Una comprobación tan consoladora nos ofrece la posibilidad de repetiros hoy animosa y concretamente, queridos hijos, a vosotros y al mundo, nuestro íntimo convencimiento de que verdaderamente el Señor quiere llevar a las almas a una más profunda y viva penetración de la verdad, de la justicia, de la caridad, y las invita a releer más atentamente su Evangelio con especial hincapié en aquellas palabras que constituyen una apreciación más elevada y meritoria de la vida presente y futura. La irradiación ordinaria de la misericordia del Señor en nosotros no nos hace ávidos de carismas especiales ni de milagros. Nos basta con corresponder día tras día a la gracia celestial y anunciar con palabras fácilmente inteligibles el perenne mensaje del destino eterno del hombre tal y como Dios lo encomendó al magisterio infalible de la Iglesia y al sucesor de Pedro.

La conciencia de que el Señor está con Nos y alienta la diaria solicitud de nuestra actividad pastoral con su poderosa e inspirada ayuda nos infunde mucha paz interior y mucha seguridad.

Hace dos años, nuestra voz temblaba de emoción al primer anuncio del Concilio, y ha pedido cada vez mayor celo en participar e interesarse por el acontecimiento, ya en marcha con ritmo constante y seguro, de modo que podamos corresponder siempre más a la aspiración de nuestro corazón y a la ansiada espera del mundo cristiano.

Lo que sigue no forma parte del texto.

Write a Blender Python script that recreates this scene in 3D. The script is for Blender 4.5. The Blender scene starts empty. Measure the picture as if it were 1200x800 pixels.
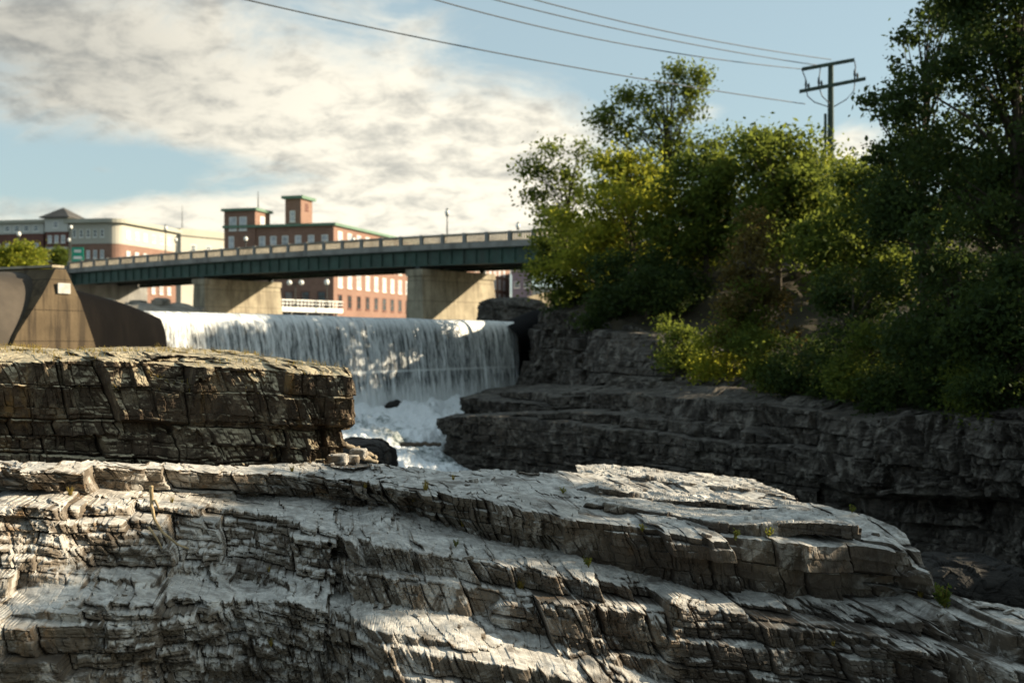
import bpy, math, random
import numpy as np
from mathutils import Vector
random.seed(7)
rng = np.random.default_rng(7)
SC = bpy.context.scene
COL = SC.collection
F = 1400.0                                   # focal length in pixels of the 1200 px wide photograph

def P(u, v, D):
    """a point seen at (u, v) of the photograph, D metres away; the eye is the origin and looks level along +Y"""
    return np.array([(u - 600.0) / F * D, D, (400.0 - v) / F * D])

# ------------------------------------------------------------------ numpy noise
def _h(ix, iy, iz, seed):
    h = (ix.astype(np.int64) * 374761393 + iy.astype(np.int64) * 668265263 + iz.astype(np.int64) * 2147483647 + seed * 1274126177) & 0xFFFFFFFF
    h = ((h ^ (h >> 13)) * 1274126177) & 0xFFFFFFFF
    h = ((h ^ (h >> 16)) * 2246822519) & 0xFFFFFFFF
    h = h ^ (h >> 15)
    return (h & 0xFFFFFF) / float(0x1000000)

def vnoise(p, seed=0):
    i = np.floor(p).astype(np.int64); f = p - i; f = f * f * (3 - 2 * f)
    r = 0
    for dx in (0, 1):
        wx = f[..., 0] if dx else 1 - f[..., 0]
        for dy in (0, 1):
            wy = f[..., 1] if dy else 1 - f[..., 1]
            for dz in (0, 1):
                wz = f[..., 2] if dz else 1 - f[..., 2]
                r = r + wx * wy * wz * _h(i[..., 0] + dx, i[..., 1] + dy, i[..., 2] + dz, seed)
    return r * 2 - 1

def fbm(p, octs=4, seed=0, gain=0.5):
    a, s, r = 1.0, 1.0, 0
    for k in range(octs):
        r = r + a * vnoise(p * s + 13.7 * k, seed + k); a *= gain; s *= 2.03
    return r

def worley(p, seed=0):
    """F1, F2 and a random number for the nearest cell"""
    i = np.floor(p).astype(np.int64)
    f1 = np.full(p.shape[:-1], 9.0); f2 = f1.copy(); cid = np.zeros(p.shape[:-1])
    for dx in (-1, 0, 1):
        for dy in (-1, 0, 1):
            for dz in (-1, 0, 1):
                cx, cy, cz = i[..., 0] + dx, i[..., 1] + dy, i[..., 2] + dz
                a, b, c = _h(cx, cy, cz, seed), _h(cx, cy, cz, seed + 1), _h(cx, cy, cz, seed + 2)
                d = np.sqrt((cx + a - p[..., 0]) ** 2 + (cy + b - p[..., 1]) ** 2 + (cz + c - p[..., 2]) ** 2)
                nr = d < f1
                f2 = np.where(nr, f1, np.minimum(f2, d)); cid = np.where(nr, _h(cx, cy, cz, seed + 3), cid); f1 = np.where(nr, d, f1)
    return f1, f2, cid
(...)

También aquí nuestra esperanza es María, invocada bajo el título de su Concepción Inmaculada.

¡Oh, María, Madre, Reina de la Santa Iglesia, qué dulce es repetirte en esta tarde, aquí en tu templo, mientras todo el mundo nos escucha desde los puntos más lejano., la invocación que el Sumo Pontífice Pío IX te dirigió como conclusión del discurso de apertura del Concilio Vaticano l la tarde del 8 de diciembre de 1869 en San Pedro!

El Concilio Vaticano II todavía no se ha inaugurado oficialmente, pero el trabajo preparatorio, que, como dijimos, implica la elaboración del inmenso material ya presentado al estudio de las diez comisiones, está activándose y es ya el comienzo del Concilio. Ayer leíamos en el Breviario las palabras del profeta Isaías: Ini consilium, coge concilium (Is., 16, 3). Ya están cumplidas.

Y sobre este trabajo, puesto bajo los auspicios de María Inmaculada, ¡qué armoniosa y querida nos parece la voz de Pío IX, a la que se une la de su sexto sucesor, humilde pero fervorosamente! ¡Tú, oh Madre del amor hermoso y del conocimiento y de la santa esperanza, Reina y defensora de la Iglesia, acoge en su fe y protección material nuestras consultas y fatigas, y alcánzanos, con tus oraciones ante Dios, que tengamos siempre una sola alma y un solo corazón!

¡Que preciosas son estas palabras! El augusto anciano Pío IX, al pronunciarlas el día de la Inmaculada de 1869, inaugurando con ellas el Concilio Vaticano, dio la tónica a su lejano sucesor; que con su bendición el Señor las reciba, las repita ya desde ahora e invite a todos los hijos de la Iglesia católica a repetirlas en alabanza y súplica por el nuevo Concilio. Sobre todo, no olvidéis lo que pedimos al Señor por los méritos e intercesión de María Inmaculada: su protección maternal sobre la persona del Papa y sus consultas y fatigas en el Concilio y por el Concilio y para todos los que están llamados a compartir sus preocupaciones, la gracia preciosísima de la unidad del espíritu y del corazón.

Con los dulces pensamientos y sentimientos que esta reunión de buenos hijos, como somos todos, en torno a nuestra querida Madre en su fiesta, ha proporcionado a todos, dispongámonos ahora con devoto recogimiento a recibir la bendición de Jesús Eucarístico, cuya prenda y prolongación sea nuestra bendición apostólica, que de corazón impartimos sobre todos vosotros, sobre vuestros seres queridos que os esperan y especialmente sobre los ancianos, sobre vuestros pequeños, sobre los que sufren, para que sobre todos resplandezca la alegría cristiana.


* AAS 53 (1961) 30-38;  Discorsi, messaggi, colloqui, vol. III, págs. 71-80.